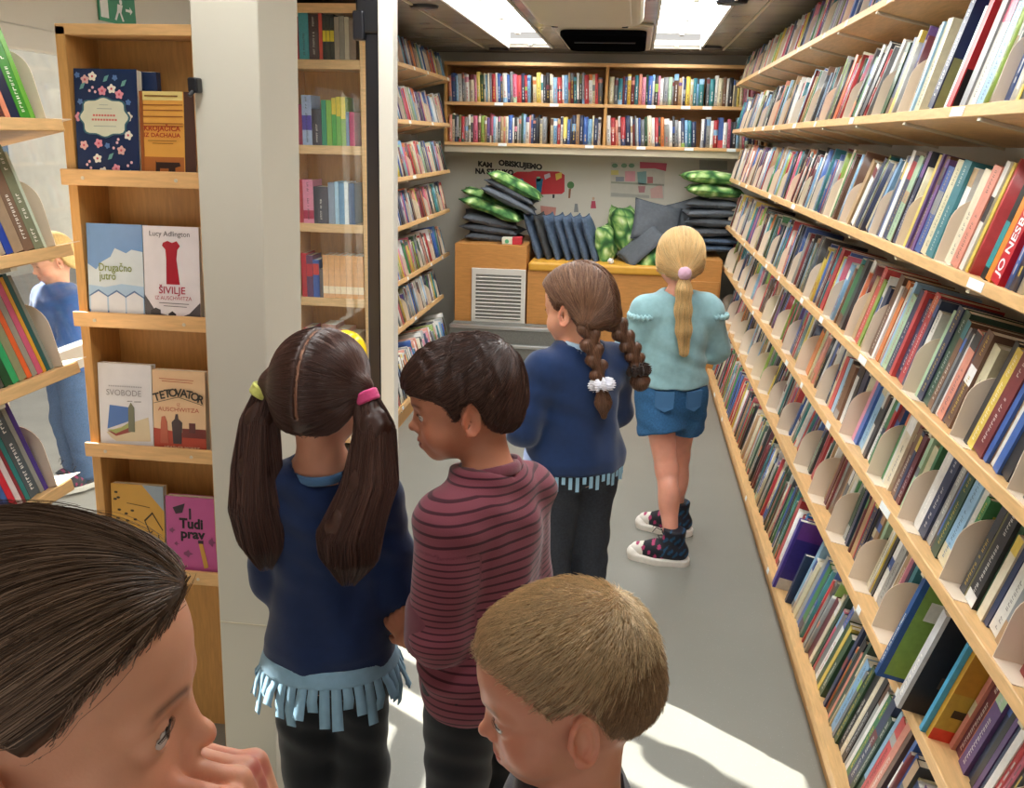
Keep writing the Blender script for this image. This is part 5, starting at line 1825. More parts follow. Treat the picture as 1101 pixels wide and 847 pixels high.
def leg_set(p, spread=0.062, pose=None):
    kz = p.kz
    return [[(sx * spread * 0.95, 0, 0.60 * kz), (sx * spread, 0.012, 0.335 * kz), (sx * spread, -0.006, 0.075), 0] for sx in (-1, 1)]

# ---- 1: the girl close by on the left, profile, hand to her mouth
G1 = Person('brown-haired child at lower left in profile, fist held against the mouth', (42, 764), 0.575, -66, 1.05, head=(-72, -3, 0))
p = G1
wr = p.H((0.020, 0.140, -0.118))
fdir = p.Rh @ np.array([-0.15, -0.30, 0.90])
ndir = p.Rh @ np.array([-0.1, -0.95, -0.15])
hnd = hand_parts(wr, fdir, ndir, curl=(72, 74, 76, 78), s=1.22, thumb_side=1, thumb=(0.6, -.1, .75), spread=0.02)
sh = (0.115, 0, 0.935 * p.kz)
p.arm = {'pts': [(sh, (0.19, 0.06, 0.76 * p.kz), tuple(wr)), ((-0.115, 0, 0.935 * p.kz), (-0.16, -0.01, 0.74 * p.kz), (-0.14, 0.08, 0.60 * p.kz))]}
p.legs = leg_set(p)
f1 = std_body(p, [hnd], legs=True)
skin1 = lin('d59a7c')
zt = p.head_o[2] + 0.14
root = p.make_root(f1, (-0.24, -0.2, 0.02), (0.26, 0.28, zt), 0.0021, lambda V: face_col(p.Q(V), skin1, lin('b8675c'), lin('4a3226')))
p.eyes((-0.10, 0.9, 0.20))
hc1 = cap(p, [(-0.12, -0.075), (-0.06, -0.075), (-0.040, -0.055), (-0.026, -0.012), (-0.016, 0.020), (0.004, 0.024), (0.014, 0.014), (0.028, 0.026), (0.044, 0.046), (0.062, 0.060), (0.085, 0.070)], 0.0105)
base1 = lin('57402f')
o, V1 = p.add('hair', hc1, p.head_o - 0.14, p.head_o + 0.15, 0.003, M['hair'], col=np.array(base1) * 0.6)
tie = np.array([0.0, -0.120, -0.030])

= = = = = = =

_Instructions for the task:_ Restate, line by line and word for word, everything from the top of the material through the line that contains "return [[(sx *". Leave pictures out.

_Exercise result:_
Keep writing the Blender script for this image. This is part 5, starting at line 1825. More parts follow. Treat the picture as 1101 pixels wide and 847 pixels high.
def leg_set(p, spread=0.062, pose=None):
    kz = p.kz
    return [[(sx * spread * 0.95, 0, 0.60 * kz), (sx * spread, 0.012, 0.335 * kz), (sx * spread, -0.006, 0.075), 0] for sx in (-1, 1)]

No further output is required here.